The current president, however, who will leave the White House in two months and proceed to rake in millions of dollars—like the Clintons before him—was in a jovial mood Tuesday. “I always love doing this event, but this is a particularly impressive class,” he said. These were “his” people, this was “his” crowd. He made more jokes than usual, not all of them bad. He hugged celebrities and they hugged him back. It was a mutual admiration society.

If anything, the election result has cemented the well-to-do social element most widely represented on Tuesday even more closely to the Democrats. The applause for the various honorees, for Michelle and Barack Obama, for Vice President Joe Biden, was particularly enthusiastic, bordering on the frenzied.

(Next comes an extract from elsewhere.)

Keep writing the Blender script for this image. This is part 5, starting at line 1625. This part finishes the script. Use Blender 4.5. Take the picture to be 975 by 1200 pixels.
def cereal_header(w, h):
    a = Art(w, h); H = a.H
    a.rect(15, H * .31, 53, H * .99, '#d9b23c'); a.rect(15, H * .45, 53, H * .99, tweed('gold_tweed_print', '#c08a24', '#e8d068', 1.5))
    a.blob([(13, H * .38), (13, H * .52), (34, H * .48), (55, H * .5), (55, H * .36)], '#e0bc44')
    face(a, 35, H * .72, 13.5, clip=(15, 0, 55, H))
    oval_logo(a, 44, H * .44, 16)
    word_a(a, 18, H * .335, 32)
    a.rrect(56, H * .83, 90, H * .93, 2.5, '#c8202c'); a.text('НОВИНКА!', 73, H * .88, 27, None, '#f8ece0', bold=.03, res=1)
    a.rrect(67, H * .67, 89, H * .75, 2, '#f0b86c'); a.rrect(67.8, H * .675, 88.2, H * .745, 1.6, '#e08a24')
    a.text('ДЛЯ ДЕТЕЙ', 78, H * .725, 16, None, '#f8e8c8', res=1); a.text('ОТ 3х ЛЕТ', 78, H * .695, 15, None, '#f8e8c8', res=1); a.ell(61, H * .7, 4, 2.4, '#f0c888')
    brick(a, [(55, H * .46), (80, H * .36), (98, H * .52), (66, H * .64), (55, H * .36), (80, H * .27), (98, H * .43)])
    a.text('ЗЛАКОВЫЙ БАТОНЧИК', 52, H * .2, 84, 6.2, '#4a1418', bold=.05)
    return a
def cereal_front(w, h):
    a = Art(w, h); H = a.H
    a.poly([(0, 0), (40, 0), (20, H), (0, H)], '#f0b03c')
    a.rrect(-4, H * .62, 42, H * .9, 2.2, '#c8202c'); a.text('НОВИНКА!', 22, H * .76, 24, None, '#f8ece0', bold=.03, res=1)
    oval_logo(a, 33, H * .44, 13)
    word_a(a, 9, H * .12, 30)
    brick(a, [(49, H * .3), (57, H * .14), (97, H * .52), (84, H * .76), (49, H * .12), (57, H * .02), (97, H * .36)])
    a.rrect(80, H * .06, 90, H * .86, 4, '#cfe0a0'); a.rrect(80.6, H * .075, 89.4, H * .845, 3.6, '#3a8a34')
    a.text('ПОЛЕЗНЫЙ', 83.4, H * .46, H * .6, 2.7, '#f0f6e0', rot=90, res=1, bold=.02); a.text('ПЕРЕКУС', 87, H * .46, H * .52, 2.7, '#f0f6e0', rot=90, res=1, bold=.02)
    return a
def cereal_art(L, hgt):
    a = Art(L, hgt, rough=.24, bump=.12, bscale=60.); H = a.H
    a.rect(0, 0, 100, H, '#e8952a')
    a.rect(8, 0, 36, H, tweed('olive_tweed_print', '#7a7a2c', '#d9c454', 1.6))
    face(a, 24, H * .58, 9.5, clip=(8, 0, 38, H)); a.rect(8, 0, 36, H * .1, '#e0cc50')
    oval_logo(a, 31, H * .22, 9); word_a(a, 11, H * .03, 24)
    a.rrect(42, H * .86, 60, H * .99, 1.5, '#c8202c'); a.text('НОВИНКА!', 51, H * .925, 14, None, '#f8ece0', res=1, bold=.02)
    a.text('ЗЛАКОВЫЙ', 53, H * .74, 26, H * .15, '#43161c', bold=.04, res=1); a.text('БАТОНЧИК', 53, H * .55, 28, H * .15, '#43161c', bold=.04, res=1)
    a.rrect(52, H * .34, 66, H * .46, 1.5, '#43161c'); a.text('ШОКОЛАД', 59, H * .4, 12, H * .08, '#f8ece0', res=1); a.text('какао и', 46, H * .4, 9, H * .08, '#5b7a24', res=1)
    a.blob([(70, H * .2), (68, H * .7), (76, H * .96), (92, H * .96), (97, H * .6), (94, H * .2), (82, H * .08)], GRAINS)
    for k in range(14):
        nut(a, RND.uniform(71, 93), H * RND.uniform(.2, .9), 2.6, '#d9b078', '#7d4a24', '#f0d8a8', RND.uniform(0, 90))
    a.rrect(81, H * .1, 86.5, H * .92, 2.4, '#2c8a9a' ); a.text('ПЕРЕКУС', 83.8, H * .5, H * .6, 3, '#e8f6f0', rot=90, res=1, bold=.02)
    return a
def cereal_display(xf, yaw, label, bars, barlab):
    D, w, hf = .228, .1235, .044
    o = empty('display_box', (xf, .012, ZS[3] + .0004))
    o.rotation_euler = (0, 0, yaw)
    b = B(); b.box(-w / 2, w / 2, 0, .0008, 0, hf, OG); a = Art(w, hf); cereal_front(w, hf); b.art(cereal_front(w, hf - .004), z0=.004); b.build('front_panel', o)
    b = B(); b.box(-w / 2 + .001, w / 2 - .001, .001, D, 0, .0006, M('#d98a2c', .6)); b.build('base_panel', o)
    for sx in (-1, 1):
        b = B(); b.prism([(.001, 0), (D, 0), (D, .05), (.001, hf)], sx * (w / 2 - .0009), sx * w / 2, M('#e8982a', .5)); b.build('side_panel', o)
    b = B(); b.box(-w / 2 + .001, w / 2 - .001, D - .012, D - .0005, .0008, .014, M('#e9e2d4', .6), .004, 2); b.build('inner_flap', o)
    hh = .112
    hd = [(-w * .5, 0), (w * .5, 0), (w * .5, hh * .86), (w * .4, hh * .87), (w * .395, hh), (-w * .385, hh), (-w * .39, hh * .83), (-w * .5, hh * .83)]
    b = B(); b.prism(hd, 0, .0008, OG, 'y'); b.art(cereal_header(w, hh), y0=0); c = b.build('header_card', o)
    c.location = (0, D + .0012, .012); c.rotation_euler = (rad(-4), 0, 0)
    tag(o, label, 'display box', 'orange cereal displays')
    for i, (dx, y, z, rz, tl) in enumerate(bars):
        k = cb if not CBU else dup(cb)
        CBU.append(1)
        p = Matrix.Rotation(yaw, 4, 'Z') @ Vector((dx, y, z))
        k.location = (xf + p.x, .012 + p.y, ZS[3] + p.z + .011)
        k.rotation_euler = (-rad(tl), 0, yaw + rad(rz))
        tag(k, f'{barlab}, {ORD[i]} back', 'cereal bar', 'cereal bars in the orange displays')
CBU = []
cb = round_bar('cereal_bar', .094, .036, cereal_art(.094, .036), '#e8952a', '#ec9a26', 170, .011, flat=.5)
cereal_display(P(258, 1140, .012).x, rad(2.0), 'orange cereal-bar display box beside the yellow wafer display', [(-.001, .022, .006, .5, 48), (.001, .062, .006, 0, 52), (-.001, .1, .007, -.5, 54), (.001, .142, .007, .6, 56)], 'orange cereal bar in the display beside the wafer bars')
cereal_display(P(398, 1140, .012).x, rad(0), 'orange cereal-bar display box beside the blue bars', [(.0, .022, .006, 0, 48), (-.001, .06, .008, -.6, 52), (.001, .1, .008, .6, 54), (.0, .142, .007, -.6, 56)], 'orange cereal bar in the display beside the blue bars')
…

The event on Tuesday was made possible by several decades of history, political and cultural. The protest generation of the late 1960s and 1970s has become wealthy and conservative, by and large. None of those being honored had a particularly radical past, although De Niro’s mother was a left-winger and the actor grew up in a “left” milieu, but a number of them rose to prominence on the crest of a generally oppositional or anti-establishment wave. It is that residual quality that gives them—and it is hoped by those organizing the event, by extension, Obama and figures in the Democratic Party—a certain credibility. This is what made the event so cynical and dishonest.

This kind of national-official prize-giving always has that character. The interesting or ground-breaking things that individuals have done are essentially stolen from them by politicians and become something to be used to intimidate and confuse the population. “See,” the people are told, “we, the government in power, love and admire these talented men and women, and they love and admire us in return—as you should.”

Two other themes or motifs were quite evident at the ceremony. Obama instructed his audience and viewers over and over again that the human beings on stage exemplified “the American spirit of discovery,” “the American promise,” “the American Dream” and so forth. Collectively, the president and the aide who subsequently introduced each honoree used “America” or “Americans” more than 40 times in their remarks. This is what the Democrats oppose to Trump’s openly right-wing nationalism—fraudulent, “populist,” “multi-ethnic” nationalism.

“And it’s useful when you think about this incredible collection of people,” Obama pontificated, “to realize that this is what makes us the greatest nation on Earth. … Not because of our differences, but because, in our difference, we find something common to share. And what a glorious thing that is. What a great gift that is to America.”

No stranger to self-satisfaction, Obama managed to conflate himself and “America” in his remarks: “So, just on a personal note, part of the reason that these events are so special to me is because everybody on this stage has touched me in a very powerful, personal way—in ways that they probably couldn’t imagine. … These are folks who have helped make me who I am [any honest soul would have run from the room at this point] … and what also makes them special is, this is America.”

Second, it seemed as though every other honoree, even the scientists, had made his or her “entrepreneurial” mark. Wealth was not a prerequisite for receiving a Presidential Medal of Freedom in 2016, but it certainly did not hurt. Of course, the Gateses, the richest couple in America, led the parade. Michael Jordan, worth an estimated $1.14 billion, came next. The others are not doing badly either: Tom Hanks ($350 million-$390 million), Lorne Michaels ($350 million), Ellen DeGeneres ($345 million), Bruce Springsteen ($345 million), Diana Ross ($250 million), Robert De Niro ($200 million), Robert Redford ($170 million), Frank Gehry ($50 million), Kareem Abdul-Jabbar ($20 million) and Vin Scully ($5 million).

Why is there such conformism in this crowd? Why did not one of these people reject the award or make a statement denouncing the Obama administration for its murders by drone and its policy of universal spying, its presiding over unprecedented levels of income inequality and its bailout of the banks, the answer comes naturally. The answer lies not only in the vast wealth accumulated by these layers and their identification with the state that defends it, but also in their increasing distance from the vast majority of the population, where anger and hostility to the existing social setup is seething.